■ TASK DIRECTIONS:
Give again only the lines beginning with the one that contains "Build this scene" and ending with the one that contains "COL = scene.collection"; include both of those lines.

(Scripts that build scenes)
++++++++++

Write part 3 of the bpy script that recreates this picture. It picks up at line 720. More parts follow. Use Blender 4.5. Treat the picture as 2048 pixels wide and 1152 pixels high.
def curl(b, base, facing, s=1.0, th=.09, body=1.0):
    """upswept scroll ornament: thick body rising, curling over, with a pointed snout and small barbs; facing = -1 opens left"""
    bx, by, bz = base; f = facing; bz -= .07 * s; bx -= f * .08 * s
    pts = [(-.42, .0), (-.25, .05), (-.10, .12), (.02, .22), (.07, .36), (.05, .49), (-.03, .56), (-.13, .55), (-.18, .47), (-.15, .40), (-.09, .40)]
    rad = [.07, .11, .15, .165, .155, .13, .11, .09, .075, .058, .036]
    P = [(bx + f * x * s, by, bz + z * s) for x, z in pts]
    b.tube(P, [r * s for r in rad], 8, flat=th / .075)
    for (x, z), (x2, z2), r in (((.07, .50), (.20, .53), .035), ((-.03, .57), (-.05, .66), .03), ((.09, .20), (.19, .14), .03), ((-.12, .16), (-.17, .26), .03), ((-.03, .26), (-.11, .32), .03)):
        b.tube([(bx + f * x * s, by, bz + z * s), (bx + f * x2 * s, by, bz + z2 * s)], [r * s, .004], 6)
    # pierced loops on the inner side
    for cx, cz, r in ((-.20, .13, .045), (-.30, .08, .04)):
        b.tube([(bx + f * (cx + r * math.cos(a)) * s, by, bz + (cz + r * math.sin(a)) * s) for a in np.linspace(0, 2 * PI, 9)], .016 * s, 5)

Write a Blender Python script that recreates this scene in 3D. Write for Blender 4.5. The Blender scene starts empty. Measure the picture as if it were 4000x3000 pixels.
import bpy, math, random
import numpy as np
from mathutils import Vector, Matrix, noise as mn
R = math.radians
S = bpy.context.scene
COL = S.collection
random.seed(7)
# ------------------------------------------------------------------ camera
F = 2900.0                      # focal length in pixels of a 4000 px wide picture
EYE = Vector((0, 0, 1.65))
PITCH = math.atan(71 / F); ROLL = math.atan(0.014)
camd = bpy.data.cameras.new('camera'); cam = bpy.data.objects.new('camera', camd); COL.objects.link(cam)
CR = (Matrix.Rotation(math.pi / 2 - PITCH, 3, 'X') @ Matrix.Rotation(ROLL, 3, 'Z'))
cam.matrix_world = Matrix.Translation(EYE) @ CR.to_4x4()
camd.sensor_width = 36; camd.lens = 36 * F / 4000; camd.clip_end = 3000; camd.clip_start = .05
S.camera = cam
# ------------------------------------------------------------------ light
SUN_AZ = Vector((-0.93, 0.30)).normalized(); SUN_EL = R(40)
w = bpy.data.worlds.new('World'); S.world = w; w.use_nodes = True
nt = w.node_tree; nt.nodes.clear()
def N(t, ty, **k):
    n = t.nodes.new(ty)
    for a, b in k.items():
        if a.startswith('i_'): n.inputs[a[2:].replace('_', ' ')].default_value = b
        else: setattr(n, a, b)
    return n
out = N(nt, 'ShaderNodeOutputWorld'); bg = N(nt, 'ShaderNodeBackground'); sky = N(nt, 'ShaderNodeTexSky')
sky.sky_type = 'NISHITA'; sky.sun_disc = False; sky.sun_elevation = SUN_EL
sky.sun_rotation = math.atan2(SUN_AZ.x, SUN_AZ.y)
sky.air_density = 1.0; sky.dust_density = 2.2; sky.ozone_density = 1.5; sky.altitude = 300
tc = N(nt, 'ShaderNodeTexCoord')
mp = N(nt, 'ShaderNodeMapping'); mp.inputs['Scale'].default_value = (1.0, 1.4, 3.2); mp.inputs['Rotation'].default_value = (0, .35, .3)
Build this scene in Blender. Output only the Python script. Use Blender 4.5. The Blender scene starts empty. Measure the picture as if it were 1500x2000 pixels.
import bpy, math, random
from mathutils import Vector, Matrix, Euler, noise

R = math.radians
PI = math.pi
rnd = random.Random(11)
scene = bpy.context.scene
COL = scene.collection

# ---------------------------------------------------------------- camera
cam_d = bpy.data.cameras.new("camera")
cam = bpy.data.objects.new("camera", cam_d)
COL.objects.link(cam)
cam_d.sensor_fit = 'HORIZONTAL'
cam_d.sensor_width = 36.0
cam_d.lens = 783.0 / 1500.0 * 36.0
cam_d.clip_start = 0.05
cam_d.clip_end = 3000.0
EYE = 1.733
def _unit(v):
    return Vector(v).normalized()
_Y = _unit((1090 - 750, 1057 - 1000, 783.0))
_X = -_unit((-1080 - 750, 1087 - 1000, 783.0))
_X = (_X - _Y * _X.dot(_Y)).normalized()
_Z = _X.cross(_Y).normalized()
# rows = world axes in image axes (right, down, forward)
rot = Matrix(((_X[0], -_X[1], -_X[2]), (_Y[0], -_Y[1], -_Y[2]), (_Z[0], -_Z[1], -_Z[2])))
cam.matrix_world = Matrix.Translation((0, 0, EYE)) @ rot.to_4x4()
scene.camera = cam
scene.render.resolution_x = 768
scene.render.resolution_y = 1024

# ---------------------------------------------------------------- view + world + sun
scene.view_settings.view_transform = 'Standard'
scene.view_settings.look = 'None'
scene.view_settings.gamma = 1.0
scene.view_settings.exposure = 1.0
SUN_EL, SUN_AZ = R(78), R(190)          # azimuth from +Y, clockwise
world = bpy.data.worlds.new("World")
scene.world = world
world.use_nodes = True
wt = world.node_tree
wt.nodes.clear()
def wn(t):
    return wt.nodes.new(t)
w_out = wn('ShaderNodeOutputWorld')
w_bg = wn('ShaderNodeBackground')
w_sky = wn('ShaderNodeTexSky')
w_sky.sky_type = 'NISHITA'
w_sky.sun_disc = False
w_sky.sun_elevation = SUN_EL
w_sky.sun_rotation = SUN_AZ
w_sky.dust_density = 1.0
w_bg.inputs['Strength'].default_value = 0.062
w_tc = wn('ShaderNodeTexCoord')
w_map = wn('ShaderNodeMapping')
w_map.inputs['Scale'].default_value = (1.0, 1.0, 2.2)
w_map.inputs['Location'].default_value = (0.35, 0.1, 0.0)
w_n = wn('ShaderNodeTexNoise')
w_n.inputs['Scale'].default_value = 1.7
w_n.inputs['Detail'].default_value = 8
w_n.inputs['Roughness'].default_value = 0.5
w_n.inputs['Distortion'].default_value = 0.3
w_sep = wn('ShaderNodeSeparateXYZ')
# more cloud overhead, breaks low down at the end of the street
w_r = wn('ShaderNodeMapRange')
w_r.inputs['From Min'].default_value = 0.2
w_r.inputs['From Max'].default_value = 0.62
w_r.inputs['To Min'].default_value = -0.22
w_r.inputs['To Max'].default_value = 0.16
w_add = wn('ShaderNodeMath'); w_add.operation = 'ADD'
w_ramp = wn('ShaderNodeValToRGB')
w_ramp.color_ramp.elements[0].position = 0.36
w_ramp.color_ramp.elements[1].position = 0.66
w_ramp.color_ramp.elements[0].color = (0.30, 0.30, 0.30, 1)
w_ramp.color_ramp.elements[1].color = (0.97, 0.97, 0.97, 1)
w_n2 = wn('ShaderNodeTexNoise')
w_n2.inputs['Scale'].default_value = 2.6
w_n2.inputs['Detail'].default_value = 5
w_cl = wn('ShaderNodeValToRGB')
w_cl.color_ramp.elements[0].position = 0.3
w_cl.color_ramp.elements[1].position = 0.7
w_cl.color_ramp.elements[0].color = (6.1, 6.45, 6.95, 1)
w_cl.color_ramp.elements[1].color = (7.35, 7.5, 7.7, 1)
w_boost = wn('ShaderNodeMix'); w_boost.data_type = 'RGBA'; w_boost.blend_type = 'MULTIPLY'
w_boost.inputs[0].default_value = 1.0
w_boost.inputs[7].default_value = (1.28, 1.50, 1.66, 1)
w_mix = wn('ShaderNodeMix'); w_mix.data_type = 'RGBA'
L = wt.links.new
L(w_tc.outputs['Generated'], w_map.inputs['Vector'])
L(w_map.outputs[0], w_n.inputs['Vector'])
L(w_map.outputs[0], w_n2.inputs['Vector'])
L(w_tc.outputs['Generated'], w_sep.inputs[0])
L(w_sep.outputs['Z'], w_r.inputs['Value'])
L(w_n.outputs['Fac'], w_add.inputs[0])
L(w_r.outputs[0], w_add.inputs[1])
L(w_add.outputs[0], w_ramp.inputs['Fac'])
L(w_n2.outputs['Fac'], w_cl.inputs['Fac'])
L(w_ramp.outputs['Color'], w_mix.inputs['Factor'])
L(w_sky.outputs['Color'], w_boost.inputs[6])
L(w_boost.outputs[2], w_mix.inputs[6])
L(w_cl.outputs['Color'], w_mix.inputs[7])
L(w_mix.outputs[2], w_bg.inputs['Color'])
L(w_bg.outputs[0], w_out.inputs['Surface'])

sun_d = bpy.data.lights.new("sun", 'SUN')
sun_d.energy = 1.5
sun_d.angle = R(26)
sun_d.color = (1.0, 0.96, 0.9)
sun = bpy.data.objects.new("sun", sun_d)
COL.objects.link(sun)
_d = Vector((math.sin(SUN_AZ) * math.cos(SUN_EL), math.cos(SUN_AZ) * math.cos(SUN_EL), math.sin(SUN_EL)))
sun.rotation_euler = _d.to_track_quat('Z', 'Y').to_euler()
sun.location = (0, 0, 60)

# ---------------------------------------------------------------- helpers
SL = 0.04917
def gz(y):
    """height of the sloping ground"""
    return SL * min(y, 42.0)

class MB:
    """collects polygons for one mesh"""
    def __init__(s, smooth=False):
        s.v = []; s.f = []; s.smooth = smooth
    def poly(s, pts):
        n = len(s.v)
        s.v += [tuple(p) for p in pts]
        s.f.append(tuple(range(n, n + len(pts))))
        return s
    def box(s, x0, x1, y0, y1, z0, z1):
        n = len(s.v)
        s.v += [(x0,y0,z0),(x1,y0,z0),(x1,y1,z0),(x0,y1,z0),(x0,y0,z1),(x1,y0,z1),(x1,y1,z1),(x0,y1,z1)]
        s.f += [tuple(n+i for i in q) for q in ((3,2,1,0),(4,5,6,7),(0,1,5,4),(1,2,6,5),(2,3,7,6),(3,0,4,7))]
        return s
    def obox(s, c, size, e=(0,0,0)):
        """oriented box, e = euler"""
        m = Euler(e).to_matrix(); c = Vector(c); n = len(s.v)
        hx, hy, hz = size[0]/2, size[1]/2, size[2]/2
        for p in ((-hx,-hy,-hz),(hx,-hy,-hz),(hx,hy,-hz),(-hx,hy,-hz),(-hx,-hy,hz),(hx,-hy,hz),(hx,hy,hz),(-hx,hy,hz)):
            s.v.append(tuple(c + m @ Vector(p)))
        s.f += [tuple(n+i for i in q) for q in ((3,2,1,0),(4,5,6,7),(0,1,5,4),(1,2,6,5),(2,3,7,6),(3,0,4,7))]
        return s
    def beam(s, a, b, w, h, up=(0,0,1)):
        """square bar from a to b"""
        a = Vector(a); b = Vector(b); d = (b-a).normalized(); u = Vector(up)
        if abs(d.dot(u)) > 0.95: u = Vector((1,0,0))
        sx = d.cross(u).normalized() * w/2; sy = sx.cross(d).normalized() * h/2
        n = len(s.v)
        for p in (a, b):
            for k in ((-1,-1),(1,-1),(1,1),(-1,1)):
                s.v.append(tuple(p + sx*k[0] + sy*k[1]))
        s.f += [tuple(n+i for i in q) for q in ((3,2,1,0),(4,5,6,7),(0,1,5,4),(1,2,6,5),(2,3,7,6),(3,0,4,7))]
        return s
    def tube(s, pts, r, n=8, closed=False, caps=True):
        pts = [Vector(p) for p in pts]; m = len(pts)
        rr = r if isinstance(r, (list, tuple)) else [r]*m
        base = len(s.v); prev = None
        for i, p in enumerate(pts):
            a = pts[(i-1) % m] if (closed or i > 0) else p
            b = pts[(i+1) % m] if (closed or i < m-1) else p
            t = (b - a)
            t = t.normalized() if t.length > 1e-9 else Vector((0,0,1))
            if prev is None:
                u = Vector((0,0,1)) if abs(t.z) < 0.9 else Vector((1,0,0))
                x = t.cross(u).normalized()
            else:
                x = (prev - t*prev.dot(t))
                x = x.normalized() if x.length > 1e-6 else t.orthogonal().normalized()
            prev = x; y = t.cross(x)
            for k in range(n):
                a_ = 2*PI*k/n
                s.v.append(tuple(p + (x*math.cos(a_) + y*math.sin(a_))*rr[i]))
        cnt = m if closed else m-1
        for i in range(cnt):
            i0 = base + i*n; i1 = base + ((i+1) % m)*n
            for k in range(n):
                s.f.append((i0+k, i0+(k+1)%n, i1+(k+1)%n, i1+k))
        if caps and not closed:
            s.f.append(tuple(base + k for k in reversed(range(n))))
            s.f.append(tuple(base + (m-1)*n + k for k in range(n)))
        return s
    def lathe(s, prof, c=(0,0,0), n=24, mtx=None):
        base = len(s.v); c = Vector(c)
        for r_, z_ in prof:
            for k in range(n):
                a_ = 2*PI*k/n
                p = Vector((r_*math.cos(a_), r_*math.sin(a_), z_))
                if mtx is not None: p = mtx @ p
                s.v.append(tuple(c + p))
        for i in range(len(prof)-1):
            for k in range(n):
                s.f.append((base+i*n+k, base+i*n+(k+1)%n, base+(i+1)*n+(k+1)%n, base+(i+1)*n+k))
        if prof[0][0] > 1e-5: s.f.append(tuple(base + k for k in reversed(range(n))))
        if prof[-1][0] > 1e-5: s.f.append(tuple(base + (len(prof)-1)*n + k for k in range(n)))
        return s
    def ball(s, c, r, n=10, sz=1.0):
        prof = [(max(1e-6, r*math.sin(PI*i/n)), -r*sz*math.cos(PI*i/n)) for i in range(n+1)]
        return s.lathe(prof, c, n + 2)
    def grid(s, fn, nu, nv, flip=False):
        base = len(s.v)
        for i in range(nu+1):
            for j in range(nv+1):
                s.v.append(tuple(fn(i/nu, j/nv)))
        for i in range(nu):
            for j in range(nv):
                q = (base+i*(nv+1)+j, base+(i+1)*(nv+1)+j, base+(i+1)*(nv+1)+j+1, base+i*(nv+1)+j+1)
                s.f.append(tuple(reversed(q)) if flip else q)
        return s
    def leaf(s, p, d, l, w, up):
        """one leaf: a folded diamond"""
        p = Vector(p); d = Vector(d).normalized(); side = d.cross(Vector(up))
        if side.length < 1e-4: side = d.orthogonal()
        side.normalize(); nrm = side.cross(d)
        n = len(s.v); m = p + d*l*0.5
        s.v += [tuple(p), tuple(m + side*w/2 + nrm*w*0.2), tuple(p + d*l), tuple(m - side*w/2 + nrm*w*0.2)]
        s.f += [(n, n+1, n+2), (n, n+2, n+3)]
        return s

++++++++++

■ OUTPUT OF THE TASK:
Build this scene in Blender. Output only the Python script. Use Blender 4.5. The Blender scene starts empty. Measure the picture as if it were 1500x2000 pixels.
import bpy, math, random
from mathutils import Vector, Matrix, Euler, noise

R = math.radians
PI = math.pi
rnd = random.Random(11)
scene = bpy.context.scene
COL = scene.collection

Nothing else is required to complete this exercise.